Channel E4 show Banzai is an extreme betting programme where viewers bet on the outcome of surreal and comic scenarios

A show on the channel E4, the new entertainment station from the Channel 4 stable, has introduced a new type of interactive programming.

The show, called Banzai, is billed as an extreme betting programme, where viewers are shown surreal and comic scenarios, and given the chance to bet on the outcome.

The interactive part of the show was developed by NDS Group, with the programme itself being produced by Radar TV for Channel 4. Viewers watching the show on the Sky Digital platform can use their remote controls to predict what will happen in the given scenario, and their scores will be counted and displayed on screen by the set-top box.

"The interactive element to this show is implicit – it's built into the way the show's been designed.

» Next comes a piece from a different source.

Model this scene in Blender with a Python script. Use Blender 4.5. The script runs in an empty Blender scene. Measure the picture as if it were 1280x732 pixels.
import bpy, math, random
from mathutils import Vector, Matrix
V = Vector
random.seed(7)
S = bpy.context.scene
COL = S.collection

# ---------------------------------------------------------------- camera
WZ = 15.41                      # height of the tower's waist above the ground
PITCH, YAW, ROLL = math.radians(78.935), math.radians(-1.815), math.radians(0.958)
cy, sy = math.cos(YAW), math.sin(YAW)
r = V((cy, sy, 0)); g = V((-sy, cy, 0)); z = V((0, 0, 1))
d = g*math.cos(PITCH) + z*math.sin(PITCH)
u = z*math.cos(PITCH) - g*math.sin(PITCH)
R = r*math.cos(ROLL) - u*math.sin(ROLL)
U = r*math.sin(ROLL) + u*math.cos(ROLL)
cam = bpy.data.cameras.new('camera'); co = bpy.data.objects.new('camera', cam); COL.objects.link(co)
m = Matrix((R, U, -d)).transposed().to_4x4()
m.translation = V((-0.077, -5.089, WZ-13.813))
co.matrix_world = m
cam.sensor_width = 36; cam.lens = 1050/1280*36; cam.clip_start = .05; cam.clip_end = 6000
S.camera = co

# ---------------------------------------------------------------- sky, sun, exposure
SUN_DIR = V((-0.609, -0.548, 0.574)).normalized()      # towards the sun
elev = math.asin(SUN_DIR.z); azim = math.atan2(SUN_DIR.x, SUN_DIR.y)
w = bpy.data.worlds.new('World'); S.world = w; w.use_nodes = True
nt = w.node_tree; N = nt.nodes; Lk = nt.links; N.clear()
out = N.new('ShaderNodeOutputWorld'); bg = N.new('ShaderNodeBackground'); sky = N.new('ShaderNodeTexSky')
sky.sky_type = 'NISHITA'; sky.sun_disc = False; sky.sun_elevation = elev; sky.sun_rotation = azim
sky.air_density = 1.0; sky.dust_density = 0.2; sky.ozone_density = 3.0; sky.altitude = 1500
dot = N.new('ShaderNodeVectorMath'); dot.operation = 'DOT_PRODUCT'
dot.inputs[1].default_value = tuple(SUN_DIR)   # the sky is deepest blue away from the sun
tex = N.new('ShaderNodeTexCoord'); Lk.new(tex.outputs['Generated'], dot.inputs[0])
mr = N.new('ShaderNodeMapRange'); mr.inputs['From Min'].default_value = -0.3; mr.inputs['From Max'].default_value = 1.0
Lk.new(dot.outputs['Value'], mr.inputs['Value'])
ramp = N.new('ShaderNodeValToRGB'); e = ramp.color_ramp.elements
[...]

The content for the interactive game is sent through the broadcast signal, converted in the set-top box into what you see on screen, and loaded up if the viewer decides to interact," says Richard Cross, vice-president of interactive TV for NDS.

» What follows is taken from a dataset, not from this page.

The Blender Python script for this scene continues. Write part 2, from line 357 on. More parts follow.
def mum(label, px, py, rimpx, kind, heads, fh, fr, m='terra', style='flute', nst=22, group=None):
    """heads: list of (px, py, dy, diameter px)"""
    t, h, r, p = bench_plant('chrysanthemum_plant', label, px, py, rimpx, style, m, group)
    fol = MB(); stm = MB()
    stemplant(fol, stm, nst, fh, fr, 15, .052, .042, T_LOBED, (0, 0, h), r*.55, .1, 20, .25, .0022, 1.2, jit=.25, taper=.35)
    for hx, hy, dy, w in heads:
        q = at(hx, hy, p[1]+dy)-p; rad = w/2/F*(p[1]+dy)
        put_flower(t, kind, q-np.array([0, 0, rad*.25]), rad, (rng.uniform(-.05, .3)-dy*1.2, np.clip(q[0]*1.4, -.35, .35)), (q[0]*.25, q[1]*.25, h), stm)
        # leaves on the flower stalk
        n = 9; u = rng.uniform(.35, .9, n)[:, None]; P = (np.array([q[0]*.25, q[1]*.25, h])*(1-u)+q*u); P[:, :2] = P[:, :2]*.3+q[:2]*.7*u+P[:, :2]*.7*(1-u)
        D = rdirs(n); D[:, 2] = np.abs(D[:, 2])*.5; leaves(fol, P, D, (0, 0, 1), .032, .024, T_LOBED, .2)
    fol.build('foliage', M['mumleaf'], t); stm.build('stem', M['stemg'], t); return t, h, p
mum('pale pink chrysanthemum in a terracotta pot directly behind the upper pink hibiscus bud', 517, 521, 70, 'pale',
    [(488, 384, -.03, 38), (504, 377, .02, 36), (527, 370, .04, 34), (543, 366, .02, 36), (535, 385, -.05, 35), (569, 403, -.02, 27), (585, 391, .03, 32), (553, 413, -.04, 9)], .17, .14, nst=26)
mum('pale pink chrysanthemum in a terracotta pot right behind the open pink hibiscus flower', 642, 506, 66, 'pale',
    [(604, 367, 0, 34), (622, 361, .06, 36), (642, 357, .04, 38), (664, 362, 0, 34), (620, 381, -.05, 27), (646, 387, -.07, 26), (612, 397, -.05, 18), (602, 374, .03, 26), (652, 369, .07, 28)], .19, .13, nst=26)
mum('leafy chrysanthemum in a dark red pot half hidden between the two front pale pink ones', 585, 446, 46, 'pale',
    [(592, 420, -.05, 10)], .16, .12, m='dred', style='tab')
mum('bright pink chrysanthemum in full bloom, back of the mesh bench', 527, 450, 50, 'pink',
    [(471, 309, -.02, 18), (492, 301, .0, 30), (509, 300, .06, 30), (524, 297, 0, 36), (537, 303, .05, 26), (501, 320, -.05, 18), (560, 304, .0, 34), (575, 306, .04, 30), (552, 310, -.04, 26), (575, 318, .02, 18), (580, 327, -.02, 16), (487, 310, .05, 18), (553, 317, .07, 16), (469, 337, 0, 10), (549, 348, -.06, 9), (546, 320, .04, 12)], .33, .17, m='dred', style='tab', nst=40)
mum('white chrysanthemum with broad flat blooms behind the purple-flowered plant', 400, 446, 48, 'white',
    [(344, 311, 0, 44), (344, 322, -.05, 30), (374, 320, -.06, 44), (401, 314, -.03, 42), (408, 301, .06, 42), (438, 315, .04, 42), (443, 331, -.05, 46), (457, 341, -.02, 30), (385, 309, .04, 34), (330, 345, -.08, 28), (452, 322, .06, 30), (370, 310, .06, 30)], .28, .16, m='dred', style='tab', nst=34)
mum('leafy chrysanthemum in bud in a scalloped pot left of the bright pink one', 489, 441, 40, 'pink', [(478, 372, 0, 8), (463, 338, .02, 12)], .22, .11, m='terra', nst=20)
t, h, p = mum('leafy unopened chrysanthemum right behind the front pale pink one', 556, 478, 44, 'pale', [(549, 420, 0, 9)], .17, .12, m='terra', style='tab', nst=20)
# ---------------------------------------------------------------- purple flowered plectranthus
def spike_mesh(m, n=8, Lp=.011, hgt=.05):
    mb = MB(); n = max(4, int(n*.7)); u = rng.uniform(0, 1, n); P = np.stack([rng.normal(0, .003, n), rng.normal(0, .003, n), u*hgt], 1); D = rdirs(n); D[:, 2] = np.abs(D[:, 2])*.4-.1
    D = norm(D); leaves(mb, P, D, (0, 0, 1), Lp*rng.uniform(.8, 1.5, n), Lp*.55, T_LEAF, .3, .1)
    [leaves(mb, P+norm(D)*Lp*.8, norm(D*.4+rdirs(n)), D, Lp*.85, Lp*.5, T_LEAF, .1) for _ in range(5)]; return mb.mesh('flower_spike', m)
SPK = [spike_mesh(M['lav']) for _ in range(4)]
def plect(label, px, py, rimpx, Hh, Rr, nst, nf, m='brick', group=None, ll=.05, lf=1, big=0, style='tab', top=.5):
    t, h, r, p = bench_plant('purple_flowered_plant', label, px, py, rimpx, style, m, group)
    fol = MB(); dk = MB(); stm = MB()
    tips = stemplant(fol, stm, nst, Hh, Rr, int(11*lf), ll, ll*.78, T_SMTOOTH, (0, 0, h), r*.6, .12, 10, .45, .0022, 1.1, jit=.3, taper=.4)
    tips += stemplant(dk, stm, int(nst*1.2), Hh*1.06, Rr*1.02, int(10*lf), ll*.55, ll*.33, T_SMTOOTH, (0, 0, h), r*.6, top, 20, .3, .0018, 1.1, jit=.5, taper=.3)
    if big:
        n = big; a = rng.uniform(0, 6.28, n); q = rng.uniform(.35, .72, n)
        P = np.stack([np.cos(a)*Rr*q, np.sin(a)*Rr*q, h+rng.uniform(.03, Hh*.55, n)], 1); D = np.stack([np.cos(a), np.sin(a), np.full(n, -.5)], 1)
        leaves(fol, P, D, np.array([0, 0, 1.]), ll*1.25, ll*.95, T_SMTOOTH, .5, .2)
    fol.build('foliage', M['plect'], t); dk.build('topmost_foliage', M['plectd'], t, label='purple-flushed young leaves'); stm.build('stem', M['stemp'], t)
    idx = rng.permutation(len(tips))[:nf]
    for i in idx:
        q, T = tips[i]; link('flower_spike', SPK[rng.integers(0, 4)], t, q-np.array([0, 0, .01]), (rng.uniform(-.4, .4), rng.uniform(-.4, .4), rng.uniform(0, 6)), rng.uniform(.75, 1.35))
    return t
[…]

Banzai, the Japanese word for hooray, is presented in the manner of a faux-Japanese game show – hence the riduculous betting opportunities.Interspersed by neon-coloured full screen titles and logos in Japanese characters, with English subtitles, are bizarre scenarios set up for betting.

For example, Pat Sharp, the former Capital Radio DJ, competes against a 'geniune German' to see who can hold their breath under water the longest.

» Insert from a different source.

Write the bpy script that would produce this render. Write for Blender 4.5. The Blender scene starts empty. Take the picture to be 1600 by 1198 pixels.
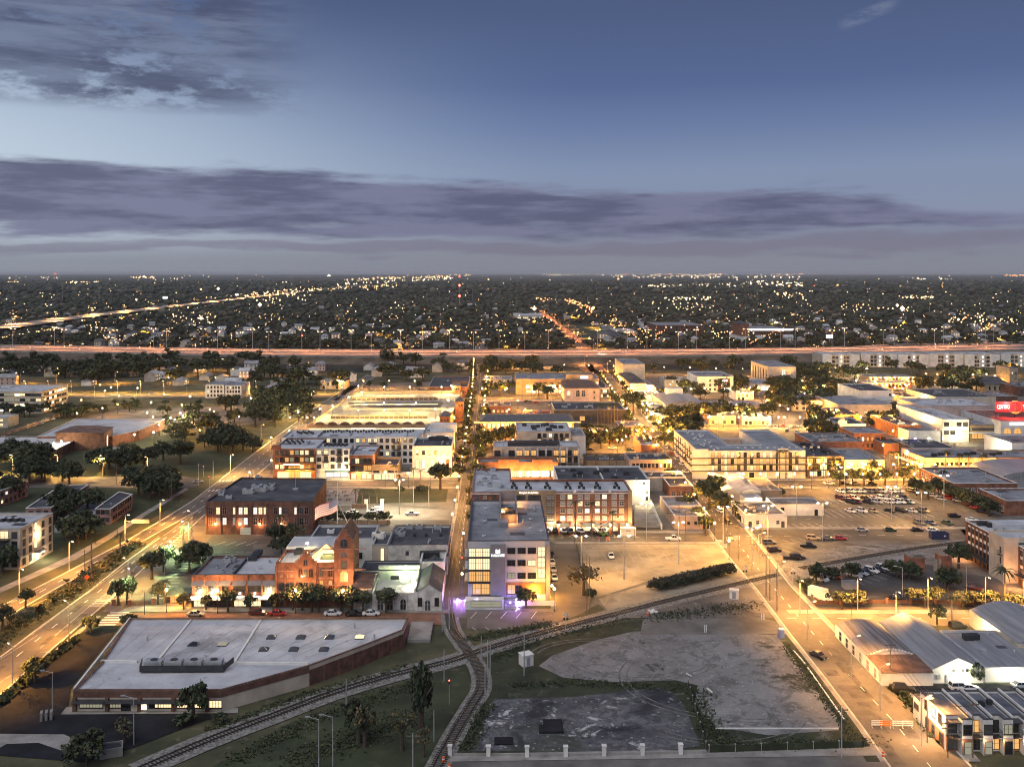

The bet is introduced by a riduculously-mannered Japanese presenter, then title screens flash up instructing the viewers to 'Place your bets now!' Viewers without the interactive platform can place bets among themselves at home, but people with access to the Open platform can interact with the set-top box and keep track of their score.

Other betting opportunities are given by a game of Russian roulette with shaken beer cans, a line-up of women of whom one is really a man, and the cult hero of the show, Mr Shake Hands Man, a fake interviewer who shakes hands with celebrities for as long as he can.

"Initially this game is just for fun and there are no prizes attached, but we're talking with Channel 4 about taking it further," says Cross. There are no immediate plans to take the interactive content onto other digital platforms. "Sky Digital was targeted as the first platform because it has the biggest audience," explains Cross.

NDS has previously done work on the Sky Digital platform for Sky Sports Active and the QVC shopping channel.